My mother had housework to do, leaving us boys to our own devices but unable to even leave the house to shoot baskets of play whiffle ball. We grabbed what comfort and amusement we could from the small television set in the den upstairs.

The afternoon was taken by soap operas (our house once appeared in the windows of the set of As The World Turns) which were of no interest to us. It was not baseball season. But there were movies – well, movie it turned out. There was a program called Million Dollar Movie which coupled an old film with a call-in lottery. It was on from one to four every afternoon.

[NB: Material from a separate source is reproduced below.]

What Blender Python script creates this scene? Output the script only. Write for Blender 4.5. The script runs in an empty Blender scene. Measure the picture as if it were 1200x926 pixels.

All would have been great, my brother and I being film buffs, if they did not show the same movie every day for the whole week. The first week it was “Once Upon a Time”, a Cary Grant movie about a dancing caterpillar. The next week it was Grant this time fighting Nazi spies in a comedy called “Once Upon a Honeymoon.” We watched them repeatedly and religiously. I still have long portions of those two movies memorized even though I have seen neither in almost fifty years.

There is comfort in the ordinary sometimes. As thrilling as it is to have choice upon choice, sometimes knowing that the same movie will be on at the same time is the kind of structure we need.

If you have a chance, look for those movies. They feature Cary Grant at his best (although the caterpillar movie is a bit far-fetched). If you do spend a few hours with old Cary, tell him Keith and David say hello.